Stuart Johnson wrote:Well, on the GWR, and in the name of this forum, it's two words, so no apostrophe is required. I'm not sure I have ever come across any professional publication where 'box appeared.
The OP evidently prefers to treat it as one word, which I also prefer though I'm not sure why. I think two words would have been the original term, contracted in later usage but perpetuated by the sort of companies who continued to say "Tickets must be shown". But it may have been regional practice, just as some of the earlier companies talked about "Break Vans". I suspect that prior to the BBC, the only standards for the language were the King James bible and Shakespeare, neither of which would cover more modern technology.

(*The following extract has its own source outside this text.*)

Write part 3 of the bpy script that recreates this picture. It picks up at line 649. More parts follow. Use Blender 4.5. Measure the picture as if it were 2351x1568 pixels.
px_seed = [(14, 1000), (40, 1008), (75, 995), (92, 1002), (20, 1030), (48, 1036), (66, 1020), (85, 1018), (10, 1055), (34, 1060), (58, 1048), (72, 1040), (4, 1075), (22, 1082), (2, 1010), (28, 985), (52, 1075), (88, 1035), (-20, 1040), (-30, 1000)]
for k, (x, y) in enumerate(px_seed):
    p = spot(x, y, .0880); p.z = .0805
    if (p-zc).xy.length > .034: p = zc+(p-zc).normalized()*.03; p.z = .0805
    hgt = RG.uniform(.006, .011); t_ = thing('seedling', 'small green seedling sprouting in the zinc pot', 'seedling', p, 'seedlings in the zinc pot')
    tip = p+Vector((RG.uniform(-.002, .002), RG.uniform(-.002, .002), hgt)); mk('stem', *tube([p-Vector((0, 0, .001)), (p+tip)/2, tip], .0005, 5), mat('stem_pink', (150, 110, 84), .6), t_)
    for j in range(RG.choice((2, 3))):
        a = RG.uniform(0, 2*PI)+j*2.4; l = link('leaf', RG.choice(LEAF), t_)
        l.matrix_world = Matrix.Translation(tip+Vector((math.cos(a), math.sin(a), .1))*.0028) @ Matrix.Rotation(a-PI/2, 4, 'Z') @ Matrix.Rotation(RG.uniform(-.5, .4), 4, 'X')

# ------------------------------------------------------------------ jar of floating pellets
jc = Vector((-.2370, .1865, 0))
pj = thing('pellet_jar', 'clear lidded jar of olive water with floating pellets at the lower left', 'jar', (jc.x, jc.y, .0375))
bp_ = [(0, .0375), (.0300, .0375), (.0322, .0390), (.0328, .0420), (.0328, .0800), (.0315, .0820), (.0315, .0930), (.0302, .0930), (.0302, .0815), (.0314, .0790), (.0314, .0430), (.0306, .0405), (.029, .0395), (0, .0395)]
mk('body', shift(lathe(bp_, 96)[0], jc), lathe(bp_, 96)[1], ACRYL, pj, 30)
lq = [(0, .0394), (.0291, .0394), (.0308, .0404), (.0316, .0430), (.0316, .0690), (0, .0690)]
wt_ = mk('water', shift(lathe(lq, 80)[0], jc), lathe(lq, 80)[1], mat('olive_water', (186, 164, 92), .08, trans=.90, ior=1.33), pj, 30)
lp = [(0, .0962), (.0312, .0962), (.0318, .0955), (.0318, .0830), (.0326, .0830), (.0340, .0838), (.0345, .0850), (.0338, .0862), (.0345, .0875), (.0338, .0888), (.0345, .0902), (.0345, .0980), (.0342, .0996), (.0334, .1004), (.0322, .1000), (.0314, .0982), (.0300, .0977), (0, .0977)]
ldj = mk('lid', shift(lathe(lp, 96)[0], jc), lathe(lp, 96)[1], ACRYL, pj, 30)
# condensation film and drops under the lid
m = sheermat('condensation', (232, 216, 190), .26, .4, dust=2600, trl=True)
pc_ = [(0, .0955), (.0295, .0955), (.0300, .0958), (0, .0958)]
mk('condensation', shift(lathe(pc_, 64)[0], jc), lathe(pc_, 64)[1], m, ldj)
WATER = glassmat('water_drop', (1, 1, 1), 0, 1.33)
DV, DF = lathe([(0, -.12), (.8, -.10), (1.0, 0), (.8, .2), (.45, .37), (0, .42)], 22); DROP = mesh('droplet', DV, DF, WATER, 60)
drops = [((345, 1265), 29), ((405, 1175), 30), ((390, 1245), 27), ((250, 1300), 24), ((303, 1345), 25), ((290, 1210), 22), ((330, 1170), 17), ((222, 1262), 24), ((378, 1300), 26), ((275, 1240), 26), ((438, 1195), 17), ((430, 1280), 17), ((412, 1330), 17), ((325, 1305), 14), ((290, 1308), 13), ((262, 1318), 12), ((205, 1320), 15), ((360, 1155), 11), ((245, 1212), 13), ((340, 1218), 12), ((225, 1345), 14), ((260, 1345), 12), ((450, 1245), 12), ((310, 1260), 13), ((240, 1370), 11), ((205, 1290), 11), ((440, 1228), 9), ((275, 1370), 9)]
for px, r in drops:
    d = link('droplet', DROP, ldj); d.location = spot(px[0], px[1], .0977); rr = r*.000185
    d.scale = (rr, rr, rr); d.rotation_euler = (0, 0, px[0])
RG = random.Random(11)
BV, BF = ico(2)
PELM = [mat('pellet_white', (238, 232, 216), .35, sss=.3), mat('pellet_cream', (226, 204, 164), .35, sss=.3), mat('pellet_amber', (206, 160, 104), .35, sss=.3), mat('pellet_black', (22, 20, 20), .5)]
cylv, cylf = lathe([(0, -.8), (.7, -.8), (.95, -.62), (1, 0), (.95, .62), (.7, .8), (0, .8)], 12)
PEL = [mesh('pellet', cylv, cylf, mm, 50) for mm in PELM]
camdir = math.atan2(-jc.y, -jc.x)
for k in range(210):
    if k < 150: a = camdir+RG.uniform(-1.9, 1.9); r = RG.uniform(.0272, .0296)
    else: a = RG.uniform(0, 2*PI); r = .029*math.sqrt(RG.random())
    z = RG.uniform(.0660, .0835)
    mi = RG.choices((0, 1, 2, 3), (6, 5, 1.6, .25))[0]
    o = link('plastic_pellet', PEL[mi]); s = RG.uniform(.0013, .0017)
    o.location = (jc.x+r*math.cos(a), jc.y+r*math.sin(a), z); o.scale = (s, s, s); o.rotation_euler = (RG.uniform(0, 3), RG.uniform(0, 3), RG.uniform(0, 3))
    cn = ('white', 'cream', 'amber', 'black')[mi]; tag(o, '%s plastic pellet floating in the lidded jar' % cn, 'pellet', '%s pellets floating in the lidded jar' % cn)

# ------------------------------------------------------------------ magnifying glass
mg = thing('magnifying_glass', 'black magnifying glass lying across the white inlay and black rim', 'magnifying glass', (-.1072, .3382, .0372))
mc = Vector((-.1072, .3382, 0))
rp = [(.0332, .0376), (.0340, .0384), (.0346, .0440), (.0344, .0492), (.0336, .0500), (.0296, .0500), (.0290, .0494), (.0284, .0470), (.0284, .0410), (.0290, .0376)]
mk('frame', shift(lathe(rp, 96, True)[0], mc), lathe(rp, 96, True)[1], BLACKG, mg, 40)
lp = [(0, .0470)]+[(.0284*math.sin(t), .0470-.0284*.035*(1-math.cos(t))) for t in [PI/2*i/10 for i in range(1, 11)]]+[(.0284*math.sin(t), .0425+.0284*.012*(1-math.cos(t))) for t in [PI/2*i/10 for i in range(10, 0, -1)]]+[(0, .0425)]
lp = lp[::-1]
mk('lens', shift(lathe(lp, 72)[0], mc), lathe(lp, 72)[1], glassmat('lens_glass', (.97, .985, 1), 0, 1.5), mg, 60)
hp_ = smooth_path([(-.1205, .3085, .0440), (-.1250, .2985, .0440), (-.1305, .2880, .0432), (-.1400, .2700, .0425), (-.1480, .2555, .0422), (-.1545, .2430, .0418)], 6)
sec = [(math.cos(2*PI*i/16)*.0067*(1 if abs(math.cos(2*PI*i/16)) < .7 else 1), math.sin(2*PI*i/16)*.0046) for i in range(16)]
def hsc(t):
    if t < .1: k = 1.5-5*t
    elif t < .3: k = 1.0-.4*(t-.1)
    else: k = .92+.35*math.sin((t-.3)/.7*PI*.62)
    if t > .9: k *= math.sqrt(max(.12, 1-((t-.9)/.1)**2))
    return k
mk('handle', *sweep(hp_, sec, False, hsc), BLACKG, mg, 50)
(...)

The GWR tended to put "Signal Box" on box boards. That always seems a bit superfluous, like adding "Station" to the running in boards (they did usually say Halt though). They may have been drawing a distinction between block posts and gate boxes?

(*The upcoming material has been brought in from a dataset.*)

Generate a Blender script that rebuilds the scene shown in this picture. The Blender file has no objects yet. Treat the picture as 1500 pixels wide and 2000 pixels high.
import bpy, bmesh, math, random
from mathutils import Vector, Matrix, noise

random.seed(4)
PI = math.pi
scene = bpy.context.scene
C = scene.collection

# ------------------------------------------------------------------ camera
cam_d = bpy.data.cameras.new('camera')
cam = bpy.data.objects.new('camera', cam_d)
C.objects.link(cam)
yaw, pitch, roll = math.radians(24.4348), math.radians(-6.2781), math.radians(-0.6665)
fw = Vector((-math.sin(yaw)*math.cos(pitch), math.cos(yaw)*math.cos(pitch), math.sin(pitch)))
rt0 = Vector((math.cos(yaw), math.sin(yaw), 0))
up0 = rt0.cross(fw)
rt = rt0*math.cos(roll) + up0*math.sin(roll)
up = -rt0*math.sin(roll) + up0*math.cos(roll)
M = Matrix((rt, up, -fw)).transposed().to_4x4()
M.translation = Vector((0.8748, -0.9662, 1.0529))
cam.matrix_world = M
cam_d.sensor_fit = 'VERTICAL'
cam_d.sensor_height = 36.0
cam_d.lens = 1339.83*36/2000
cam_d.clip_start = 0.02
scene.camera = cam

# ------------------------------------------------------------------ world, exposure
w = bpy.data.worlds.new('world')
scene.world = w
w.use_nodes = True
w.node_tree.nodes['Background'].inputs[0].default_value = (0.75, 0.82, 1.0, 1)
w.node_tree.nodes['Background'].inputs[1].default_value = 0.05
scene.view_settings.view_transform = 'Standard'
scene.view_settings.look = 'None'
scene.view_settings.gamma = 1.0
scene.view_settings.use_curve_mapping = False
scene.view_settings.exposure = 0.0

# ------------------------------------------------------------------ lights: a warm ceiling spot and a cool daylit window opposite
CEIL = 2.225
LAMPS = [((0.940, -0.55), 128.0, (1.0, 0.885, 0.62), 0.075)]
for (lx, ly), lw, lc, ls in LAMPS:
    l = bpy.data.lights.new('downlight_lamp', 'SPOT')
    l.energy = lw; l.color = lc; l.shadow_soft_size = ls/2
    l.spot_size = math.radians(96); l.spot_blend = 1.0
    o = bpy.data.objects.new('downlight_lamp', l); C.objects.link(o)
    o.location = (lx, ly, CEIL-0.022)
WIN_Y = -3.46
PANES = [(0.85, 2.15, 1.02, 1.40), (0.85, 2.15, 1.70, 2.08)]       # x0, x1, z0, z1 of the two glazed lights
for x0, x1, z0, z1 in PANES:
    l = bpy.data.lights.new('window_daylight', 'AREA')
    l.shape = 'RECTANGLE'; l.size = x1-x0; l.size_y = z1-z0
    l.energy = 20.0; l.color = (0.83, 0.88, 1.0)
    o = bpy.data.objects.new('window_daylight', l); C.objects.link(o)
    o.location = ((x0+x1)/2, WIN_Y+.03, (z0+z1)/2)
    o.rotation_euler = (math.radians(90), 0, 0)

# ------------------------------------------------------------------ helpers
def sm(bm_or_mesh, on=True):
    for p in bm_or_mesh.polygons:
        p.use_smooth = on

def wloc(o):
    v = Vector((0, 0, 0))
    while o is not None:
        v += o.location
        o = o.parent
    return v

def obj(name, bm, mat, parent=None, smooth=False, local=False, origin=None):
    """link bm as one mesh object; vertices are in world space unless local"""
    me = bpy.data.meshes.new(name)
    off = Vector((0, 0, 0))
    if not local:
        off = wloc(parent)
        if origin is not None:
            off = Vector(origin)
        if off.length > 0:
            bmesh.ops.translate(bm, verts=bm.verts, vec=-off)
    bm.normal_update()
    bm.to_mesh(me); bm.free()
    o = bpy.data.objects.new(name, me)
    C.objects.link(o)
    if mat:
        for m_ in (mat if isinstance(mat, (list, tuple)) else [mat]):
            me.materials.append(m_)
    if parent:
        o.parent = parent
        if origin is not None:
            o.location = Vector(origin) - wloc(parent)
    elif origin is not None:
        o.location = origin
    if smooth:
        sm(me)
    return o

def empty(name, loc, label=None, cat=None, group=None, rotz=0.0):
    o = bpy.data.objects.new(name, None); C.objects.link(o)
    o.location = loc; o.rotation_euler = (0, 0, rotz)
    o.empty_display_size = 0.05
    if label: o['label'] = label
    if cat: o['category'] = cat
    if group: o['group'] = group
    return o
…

SB is the abbreviation I have generally seen used in paperwork, which I suppose implies two words..
I question how widely the term box or 'box was understood. The general public called them signalboxes, and would not recognise niceties of block or non-block status. It meant that building with lots of windows - a lever frame on the platform wouldn't count. If you look at pencilled distribution lists on old circulars they often included the words "Signal Box" in full - it seems the word Signal was also needed by those whose jobs didn't involve signalling and the box abbreviation was perhaps used only by the sort of people who ferequent this forum, ie signalmen and S&T. After all, to a porter a box meant a heavy object he had to hump about in the goods shed.